DATA EXCERPT |
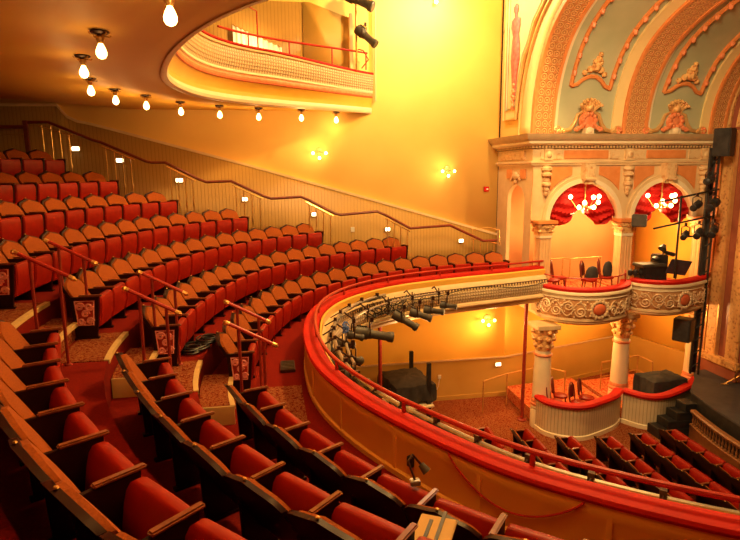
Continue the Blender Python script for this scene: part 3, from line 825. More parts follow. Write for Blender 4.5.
# entablature
def ent(nm, mt, pr, t):
    """profile (projection, z) carried along the front and down the return wall"""
    b = MB()
    for c in (0,):
        rows = []
        for d, z in pr:
            rows.append([(BX-d, WY, z), (BX-d, BY-d, z), (13.6, BY-d, z)])
        b.grid(rows)
    b.build(nm, M[mt], t)
t = thing('entablature', 'long cornice and painted frieze with terracotta panels above the boxes', 'cornice', (10, BY, .2))
ent('architrave', 'stone', [(.0,.12),(.06,.12),(.06,.16),(.10,.19),(.10,.24),(.03,.25)], t)
ent('frieze_ground', 'stone', [(.03,.25),(.03,.60)], t)
ent('dentil_course', 'dentil', [(.05,.60),(.12,.62),(.12,.68)], t)
ent('cornice', 'cream', [(.12,.68),(.2,.70),(.26,.74),(.26,.80)], t)
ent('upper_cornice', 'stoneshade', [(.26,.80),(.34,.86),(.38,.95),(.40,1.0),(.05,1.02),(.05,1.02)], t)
for x0, x1 in ((8.35,9.75),(11.0,12.3)):
    b = MB(); b.box(((x0+x1)/2, BY-.045, .43), (x1-x0,.05,.24)); b.build('terracotta_panel', M['orange'], t, bevel=.01)
for x0, x1 in ((7.62,7.72),(8.0,8.28),(9.8,10.12),(10.5,10.92),(12.4,12.8)):
    b = MB(); b.box(((x0+x1)/2, BY-.04, .43), (x1-x0,.05,.27)); b.build('carved_panel', M['frieze'], t, bevel=.01)
for x in (7.85, 10.42, 12.95):
    b = MB(); b.box((x, BY-.07, .43), (.26,.1,.34)); b.ball((x,BY-.12,.43), .09, 10, (1,.6,1.2)); b.build('frieze_block', M['frieze'], t, bevel=.01)
b = MB(); b.box((BX-.05, 16.75, .43), (.05,1.7,.26)); b.build('return_panel', M['frieze'], t, bevel=.01)
# return wall with the niche (facing the audience)
b = MB(); n = 14; yc, hwn, zsn, rn = 16.55, .62, -.95, .5
ys = [yc-hwn*math.cos(PI*i/n) for i in range(n+1)]; zz = [zsn+rn*math.sin(PI*i/n) for i in range(n+1)]
b.grid([[(BX,y,z) for y, z in zip(ys,zz)], [(BX,y,.2) for y in ys]], us=ys)
for y0, y1 in ((BY, yc-hwn), (yc+hwn, WY)): b.grid([[(BX,y0,-3.9),(BX,y1,-3.9)],[(BX,y0,.2),(BX,y1,.2)]], us=[y0,y1])
path = [(ys[0],-3.9)]+list(zip(ys,zz))+[(ys[-1],-3.9)]
b.grid([[(BX,y,z) for y, z in path], [(BX+.12,y,z) for y, z in path]])
struct(b.build('wall_return', M['stone']))
t = thing('niche_ornament', 'small carved cartouche above the round-headed niche beside the boxes', 'ornament', (BX, yc, -.2))
b = MB()
for dy, dz, r in ((0,0,.13),(.17,-.03,.08),(-.17,-.03,.08),(.3,-.1,.06),(-.3,-.1,.06),(0,-.18,.09)): b.ball((BX-.03, yc+dy, -.18+dz), r, 10, (.6,1,1))
b.build('cartouche', M['frieze'], t)
for dy in (-.5,.5):
    b = MB(); b.box((BX-.02, yc+dy, -.12), (.03,.36,.28)); b.build('spandrel_panel', M['orange'], t)
b = MB(); quad(b, (BX,BY,-7.6),(BX,17.2,-7.6),(BX,17.2,-3.9),(BX,BY,-3.9)); 
# low red post-rail at the balcony end by the first column
# pilasters of the upper level
def pilaster(x, label, z0=-4.2, z1=-1.47, w=.42, y=BY-.05):
    t = thing('pilaster', label, 'column', (x, y, z0), 'fluted pilasters between the boxes')
    b = MB(); n = 40; hw = w/2*.86; ring = []
    for side in range(4):
        for i in range(10):
            f = -1+2*i/10; g = .022*(.5-.5*math.cos(f*PI*4))
            px, py = f*hw, -hw+g
            for _ in range(side): px, py = -py, px
            ring.append((px, py))
    b.loft([[(x+px, y+py, z) for px, py in ring] for z in (z0, z1-.52)]); b.build('shaft', M['pilaster'], t)
    b = MB(); b.box((x,y,z1-.46), (w*.95,w*.95,.12)); b.build('neck_band', M['cream'], t, bevel=.015)
    b = MB()
    for i, (ww, zz) in enumerate(((.40,-.38),(.44,-.28),(.5,-.16))): b.box((x,y,z1+zz), (ww,ww,.1))
    for sx in (-1, 1):
        for sy in (-1, 1):
            for zz, r in ((-.3,.06),(-.14,.08)): b.ball((x+sx*.2, y+sy*.2, z1+zz), r, 8)
        b.ball((x+sx*.0, y-.22, z1-.2), .07, 8)
    b.build('capital', M['gold'], t)
    b = MB(); b.box((x,y,z1-.04), (.62,.62,.1)); b.build('abacus', M['orange'], t, bevel=.012)
pilaster(7.80, 'fluted upper pilaster left of the first box, where the balcony ends')
pilaster(10.42, 'fluted upper pilaster between the two theatre boxes')
pilaster(13.1, 'fluted upper pilaster at the stage side of the second box')
def column(x, y, label):
    MZ = Matrix.Translation((0,0,-7.6)) @ Matrix.Diagonal((1,1,.955,1)) @ Matrix.Translation((0,0,7.6))
    t = thing('column', label, 'column', (x, y, -7.6), 'round columns carrying the boxes')
    z0 = -7.6
    b = MB(); b.lathe([(.30,0),(.30,.55),(.27,.6),(.30,.66),(.28,.72)], (x,y,z0), 24, MZ); b.build('pedestal', M['cream'], t)
    b = MB(); b.lathe([(.255,.72),(.265,.95),(.262,1.2),(.25,1.8),(.23,2.35),(.225,2.5)], (x,y,z0), 28, MZ); b.build('shaft', M['cream'], t)
    b = MB(); b.lathe([(.3,.72),(.31,.78),(.28,.83),(.29,.9),(.26,.96)], (x,y,z0), 24, MZ); b.build('base_ring', M['pink'], t)
    b = MB(); b.lathe([(.25,2.32),(.27,2.36),(.25,2.4)], (x,y,z0), 24, MZ); b.build('neck_ring', M['pink'], t)
    b = MB(); b.lathe([(.23,2.5),(.26,2.6),(.25,2.75),(.31,2.95),(.29,3.02),(.36,3.2)], (x,y,z0), 16, MZ)
    for k in range(8):
        a = k*PI/4
        for zz, r, rr in ((2.66,.07,.25),(2.9,.09,.29),(3.12,.07,.34)): b.ball((x+rr*math.cos(a),y+rr*math.sin(a),z0+zz*.955), r, 8)
    b.build('capital', M['gold'], t)
    b = MB(); b.box((x,y,z0+3.12), (.7,.7,.13)); b.build('abacus', M['stone'], t, bevel=.015)
column(7.66, 14.78, 'round cream column with gilt capital below the balcony end')
column(10.68, 15.5, 'round cream column with gilt capital between the lower boxes')
column(13.6, 15.85, 'round cream column beside the stage at the second lower box')

# ---- boxes
def box_front(name, pts, label, z, base, sx, hw_):
    t = thing('theatre_box', label, 'theatre box', (sum(p[0] for p in pts)/len(pts), 14.9, base), 'bow-fronted boxes')
    C = smooth(catmull(pts[::-1], .07), 2)   # right to left so that the back normal points to the wall
    parts = [('velvet_cap','velvet',[(.22,z-.08),(.24,z-.02),(.2,z+.01),(-.03,z+.01),(-.07,z-.02),(-.06,z-.09)]),
        ('cream_band','cream',[(-.04,z-.09),(-.09,z-.12),(-.1,z-.17),(-.05,z-.2),(-.03,z-.27),(-.06,z-.3)]),
        ('relief_panel','boxpanel',[(-.03,z-.30),(-.05,z-.5),(-.04,z-.72),(.02,z-.86)]),
        ('lower_moulding','stone',[(.02,z-.86),(-.03,z-.88),(-.04,z-.93),(.0,z-.96),(.0,z-1.0),(.06,z-1.05),(.14,z-1.08)]),
        ('inner_face','velvet',[(.22,z-.08),(.22,base)])]
    for nm, mt, pr in parts:
        b = MB(); sweep(b, C, pr); b.build(nm, M[mt], t)
    b = MB(); poly = [(C[i].x+normal(C,i).x*.1, C[i].y+normal(C,i).y*.1) for i in range(len(C))]
    poly = poly + [(poly[-1][0], 17.1), (poly[0][0], 17.4)]
    b.prism(poly, base-.06, base); b.build('box_floor', M['carpet_orange'], t)
    b = MB(); b.prism([(p[0], p[1]) for p in poly], z-1.06, base-.065); b.build('box_underside', M['creamy'], t)
    return t, C
def bpt(C, s, z, out=.0):
    p, n = at(C, s); return (p.x-n.x*out, p.y-n.y*out, z)
def scrolls(t, C, z, s_mid):
    L = length(C)
    # oval red cartouche with gilt wreath
    p, n = at(C, s_mid); a = math.atan2(n.y, n.x)
    Mx = Matrix.Translation((p.x-n.x*.07, p.y-n.y*.07, z-.58)) @ Matrix.Rotation(a, 4, 'Z')
    b = MB(); b.ball((0,0,0), .2, 16, (.35,1,.85), Mx); b.build('red_cartouche', M['pink'] if False else M['redline'], t)
    b = MB()
    for k in range(16):
        q = 2*PI*k/16; b.ball((0,.26*math.cos(q),.23*math.sin(q)), .055, 8, (.8,1,1), Mx)
    for k in range(10):
        q = 2*PI*k/10; b.ball((.01,.34*math.cos(q),.28*math.sin(q)), .035, 6, (.8,1,1), Mx)
    b.build('wreath', M['boxscroll'], t)
    for sd in (-1, 1):
        s = s_mid + sd*.5; k = 0
        while .12 < s < L-.12:
            b = MB(); zc = z-.58+(.07 if k % 2 else -.07); r = .15; q = []
            for i in range(22):
                an = (1 if k % 2 else -1)*i*.5*sd; rr = r*(1-i/26)
                q.append(bpt(C, s+rr*math.cos(an), zc+rr*math.sin(an), .065))
            b.tube(q, .02, 5)
            for m_ in range(9):
                b.ball(bpt(C, s+random.uniform(-.17,.17), z-.58+random.uniform(-.24,.24), .055), random.uniform(.02,.04), 6)
            q = [bpt(C, s+sd*(-.15+.06*i), z-.58-(.2*math.sin(i*PI/6))*(1 if k % 2 else -1), .06) for i in range(7)]
            b.tube(q, .017, 5)
            b.build('scroll', M['boxscroll'], t); s += sd*.32; k += 1
    return
b1, C1 = box_front('b', [(7.66,15.35),(7.72,14.85),(8.06,14.33),(8.66,14.05),(9.4,14.15),(10.05,14.5),(10.5,15.1)], 'bow-fronted theatre box nearest the balcony with gilt scroll front and red cap', -3.30, -3.72, 0, 0)
scrolls(b1, C1, -3.30, length(C1)*.50)
b2, C2_ = box_front('b', [(10.58,15.1),(10.7,14.76),(11.1,14.46),(11.7,14.42),(12.4,14.65),(13.05,15.0),(13.45,15.4)], 'bow-fronted theatre box nearest the stage with gilt scroll front and red cap', -3.26, -3.72, 0, 0)
scrolls(b2, C2_, -3.26, length(C2_)*.53)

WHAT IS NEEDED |
Among the lines above, how many contain the string "parts"? State the number alone.

FINISHED EXERCISE |
3